In “This column is anti-Orthodox” (Oct. 29), Rabbi Shammai Engelmayer contends that “‘The Orthodox’ does not exist” since there are so many diverse types of Jews claiming that label. He correctly points out the vast differences between Orthodox Rabbis Avi Weiss and Avi Shafran, Moshe Feinstein and J.B. Soloveitchik, as well as Satmar and Chabad chasidim, etc. Yes, there are many differences among Jews who describe themselves as Orthodox – how they dress, how much Torah they learn, how often they attend synagogue, whether they own a TV, access the Internet, and dozens more. But the point that Rabbi Englemayer seems to miss is that what makes them all Orthodox is what they share with each other and with any Jew who claims that designation. And that is a core set of immutable observances.

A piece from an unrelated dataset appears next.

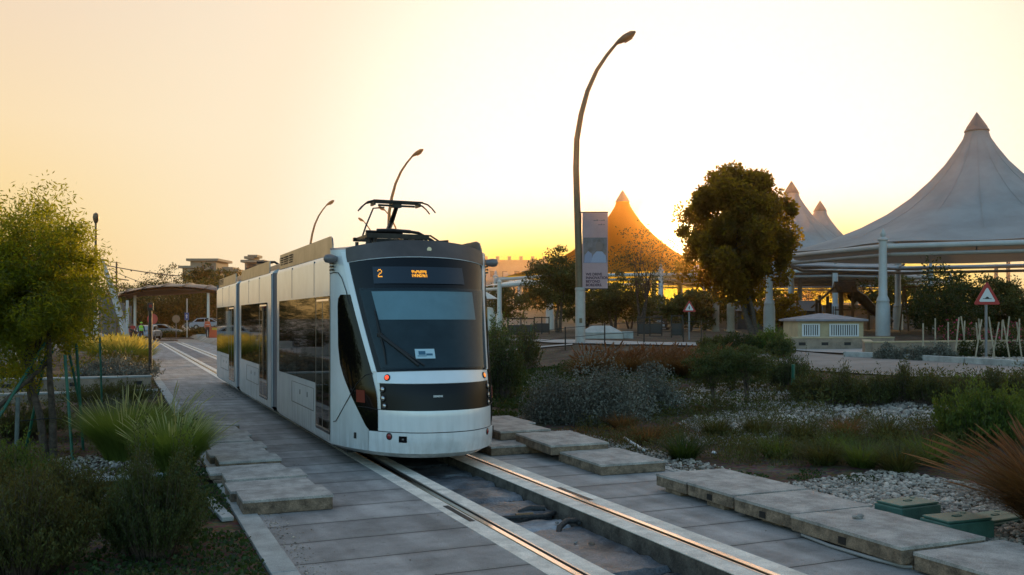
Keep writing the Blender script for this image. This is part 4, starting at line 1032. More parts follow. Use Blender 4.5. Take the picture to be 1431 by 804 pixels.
def scatter(n, x0, x1, y0, y1, m, leaf, name, label, cat, h=.1, dens=1.1, thr=-.1, up=.8, aspect=.5, keep=None, seed=0., dz=0.):
    X = rng.uniform(x0, x1, n); Y = rng.uniform(y0, y1, n)
    P = []
    for x, y in zip(X, Y):
        v = noise.noise(Vector((x*dens+seed, y*dens, seed)))
        if v < thr or (keep and not keep(x, y)): continue
        P.append((x, y, terrain(x, y)+dz+rng.random()*h*(.35+min(1., (v-thr)*2))))
    V, Fq = leaves_arr(np.array(P), leaf, aspect, up=up)
    return stuff(raw(name, V, Fq, M[m]), label, cat)
scatter(26000, -2.6, 1.12, 6.5, 13.2, 'clover', .038, 'ground_cover', 'dark green clover like ground cover around the pale planks', 'ground cover', .10, 1.3, -.18, aspect=.8)
scatter(14000, -7, 1.1, 13, 32, 'olive', .06, 'ground_cover', 'brownish low ground cover under the staked trees', 'ground cover', .14, .8, -.05, seed=5)
# pale planks and rocks in the bed
def plank(x0, y0, x1, y1, w_, h, label, m='kerb'):
    b = MB(); b.bar((x0, y0, h/2), (x1, y1, h/2), w_, h); tag(b.build('edging_plank', M[m], bevel=.008), label, 'edging', 'pale edging planks sunk in the left bed')
plank(-.62, 12.95, .55, 13.1, .17, .05, 'long pale edging plank under the nearest fountain grass')
plank(-.30, 11.35, .28, 11.95, .40, .04, 'short wide pale plank half covered by clover')
plank(.95, 11.1, 1.05, 9.9, .12, .05, 'pale strip beside the cover slabs in the bed')
stone('rock', (.36, 10.25, .03), .20, M['rock'], 'flat brown rock behind the dense rosemary bush', 'rock', (1.5, .8, .35))
stone('rock', (.30, 9.72, .03), .17, M['rock'], 'smaller brown rock in front of the flat one', 'rock', (1.4, .7, .35))
stone('stone', (-.02, 13.9, .05), .07, M['stone'], 'rounded pale stone in front of the tall grasses', 'stone', (1.1, .9, .6))
# slim signal post by the wall
t = thing('signal_post', 'slim dark post with a small red lamp at the planter wall end', 'post', (1.02, 33.2, 0))
b = MB(); b.tube([(1.02, 33.2, 0), (1.02, 33.2, 2.35)], .055, 12); b.build('pole', M['darkmetal'], t, smooth=True)
b = MB(); b.box(.93, 1.11, 33.1, 33.3, 2.35, 2.62); b.build('lamp_head', M['darkmetal'], t, bevel=.02)
b = MB(); b.box(.97, 1.07, 33.08, 33.11, 2.46, 2.56); b.build('lens', M['redlens'], t)

# gravel: loose stones as real pebbles
def gravel(n, region, r0, r1, name, label, zoff=0., mats=None):
    ico = bmesh.new(); bmesh.ops.create_icosphere(ico, subdivisions=1, radius=1.); iv = np.array([v.co[:] for v in ico.verts]); fi = np.array([[v.index for v in f.verts] for f in ico.faces]); ico.free()
    pts = []
    while len(pts) < n:
        p_ = region()
        if p_ is not None: pts.append((p_[0], p_[1], terrain(p_[0], p_[1])+zoff))
    P = np.array(pts); s_ = (r0+(r1-r0)*rng.random((n, 1, 1))**2)
    sc = .6+.7*rng.random((n, 1, 3)); sc[:, :, 2] *= .65
    an = rng.random(n)*6.28; ca, sa = np.cos(an)[:, None], np.sin(an)[:, None]
    V = iv[None]*s_*sc*(1+.18*rng.normal(size=(n, len(iv), 1)))
    x_, y_ = V[..., 0]*ca-V[..., 1]*sa, V[..., 0]*sa+V[..., 1]*ca; V = np.stack([x_, y_, V[..., 2]], -1)
    P[:, 2] += rng.random(n)*r1*.6
    V = V+P[:, None]
    Fq = fi[None]+(np.arange(n)*len(iv))[:, None, None]
    return stuff(raw(name, V.reshape(-1, 3), Fq.reshape(-1, 3), M['gravel']), label, 'gravel')
M['gravel'] = mat('pebbles', (.36, .30, .25), .8, leafy=.55, vary=.2, vscale=2)
gravel(1500, lambda: (rng.uniform(-1.0, 1.1), rng.uniform(12.9, 15.5)), .012, .04, 'gravel', 'pale gravel around the tall grasses in the left bed')

# fallen leaves, twigs and grit swept against the kerbs and slabs
n = 900; X = np.concatenate([1.40+np.abs(rng.normal(0, .16, n//2)), 6.9-np.abs(rng.normal(0, .35, n//4)), rng.uniform(1.5, 6.9, n//4)]); Y = rng.uniform(5.5, 22, len(X))
ok = (X < 3.2) | (X > 5.25); X, Y = X[ok], Y[ok]
V, Fq = leaves_arr(np.stack([X, Y, np.full(len(X), .006)], 1), .030, .5, up=0.); V[:, 2] = .004+np.abs(V[:, 2]-.006)*.25
stuff(raw('fallen_leaves', V, Fq, mat('dry_leaf', (.14, .085, .04), .8, leafy=.5)), 'scattered dry leaves along the paving', 'leaves')
gravel(1400, lambda: (1.40+abs(rng.normal(0, .10)), rng.uniform(5, 24)), .004, .012, 'grit', 'fine grit along the left kerb', .002)
gravel(900, lambda: (6.95-abs(rng.normal(0, .16)), rng.uniform(5, 20)), .004, .013, 'grit', 'fine grit along the right slabs', .002)
# ================================================================ right side planting
def drape(name, left, right, m, dz=.03, n=24):
    """a sheet between two polylines, following the terrain"""
    def samp(P, t):
        L_ = [0]
        for a, b_ in zip(P, P[1:]): L_.append(L_[-1]+(b_-a).length)
        s_ = t*L_[-1]
        for i in range(len(P)-1):
            if s_ <= L_[i+1]+1e-6: return P[i].lerp(P[i+1], (s_-L_[i])/max(1e-6, L_[i+1]-L_[i]))
        return P[-1]
    b = MB()
    def fn(u, w):
        p = samp(left, w).lerp(samp(right, w), u); return (p.x, p.y, terrain(p.x, p.y)+dz)
    b.grid(fn, [i/8 for i in range(9)], [i/n for i in range(n+1)])
    return struct(b.build(name, m, smooth='all'))
M['road'] = mat('worn_road', (.20, .175, .16), .75, vary=.28, vscale=.7, bump=.3, bscale=20, fine=.2)
M['path'] = mat('pale_path', (.34, .31, .29), .75, vary=.18, vscale=.8, bump=.3, bscale=20)
FP = lambda L_: [foot(*q) for q in L_]
drape('road', FP([(1010, 503), (1130, 520), (1270, 529), (1431, 537), (1640, 548)]), FP([(1010, 489), (1105, 492), (1225, 501), (1431, 514), (1640, 526)]), M['road'], .035, 30)
drape('forecourt', FP([(1060, 486), (1105, 491), (1225, 499), (1240, 500)]), FP([(1060, 481), (1105, 487), (1225, 490), (1240, 492)]), M['path'], .045, 12)
drape('path', FP([(690, 478), (760, 481), (860, 484), (1000, 487), (1100, 489)]), FP([(690, 474), (760, 477), (860, 479), (1000, 482), (1100, 484)]), M['path'], .06, 40)
drape('path', FP([(690, 496), (740, 489), (800, 484)]), FP([(690, 492), (740, 486.5), (800, 482)]), M['path'], .05, 16)
# kerb stones along the far side of the road
kp = FP([(1180, 500.5), (1230, 502.5), (1290, 506), (1350, 510), (1431, 514.5), (1520, 519)])
for a, b_ in zip(kp, kp[1:]):
    n = max(1, int((b_-a).length/1.0))
    for i in range(n):
        p, q = a.lerp(b_, (i+.02)/n), a.lerp(b_, (i+.98)/n); p.z = terrain(p.x, p.y)+.06; q.z = terrain(q.x, q.y)+.06
        bb = MB(); bb.bar(p, q, .16, .24); struct(bb.build('kerb', M['kerb'], bevel=.015))
# gravel fields
gravel(9000, lambda: (rng.uniform(7.16, 9.6), rng.uniform(4.6, 9.4)), .014, .042, 'gravel', 'loose pale pebbles around the green valve boxes', 0)
cg = foot(1190, 582); cg2 = foot(1040, 552); cg3 = foot(960, 560)
def ell(c, a, b_):
    def f():
        t, r_ = rng.random()*6.283, math.sqrt(rng.random()); lx, ly = a*r_*math.cos(t), b_*r_*math.sin(t)
        return (c.x+lx*CS+ly*SN, c.y-lx*SN+ly*CS)
    return f
gravel(7000, ell(cg, 3.2, 2.0), .02, .06, 'gravel', 'broad patch of pale pebbles in the middle of the right bed', 0)
gravel(3000, ell(cg2, 1.6, 2.2), .02, .06, 'gravel', 'pebbles under the dark stemmed bushes', 0)
gravel(2200, ell(foot(1060, 612), 2.2, .8), .012, .035, 'gravel', 'sparse pebbles between the low plants', 0)
gravel(1500, lambda: (rng.uniform(7.0, 7.8), rng.uniform(9.8, 15.5)), .012, .035, 'gravel', 'thin line of pebbles along the right kerb', 0)
gravel(1800, ell(foot(1400, 504), 1.8, 1.6), .03, .07, 'gravel', 'pale stones around the road sign', 0)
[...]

In “Fiddler on the Roof,” Tevye, after tolerating the deviation from tradition by his two oldest daughters, has to decide whether to accept the planned intermarriage of another daughter. His decision: “If I bend that far I’ll break. No! No! No!” So too, except in the case of extreme danger to one’s health, virtually each and every Jew who considers himself or herself to be Orthodox would recoil with revulsion and exclaim “No! No! No!” at the mere thought of performing any of the acts listed below. Please note that this list is not found in any book on Jewish law. Instead, it is based on my personal observations of the everyday practices of hundreds of Orthodox Jews over dozens of years. I admit that there are some acts I might have missed but no Jew who describes himself or herself as Orthodox would ever:

• Intermarry

• Drive on Shabbat

• Shop on Shabbat

• Watch TV or use a phone, computer, or any electrical device on Shabbat

• Choose to not circumcise a son

• Eat pig

• Eat shellfish

• Eat dairy and meat together

• Eat dairy without waiting at least one hour after eating meat

• Eat meat lacking kosher certification

• Eat or drink on Yom Kippur

• Eat chametz on Passover

While there are Conservative Jews and perhaps Reform Jews who do not perform any of these acts, there are surely many who perform at least some of them. Therefore, such a core set of observances can serve as the litmus test to answer the question “Who is an Orthodox Jew?”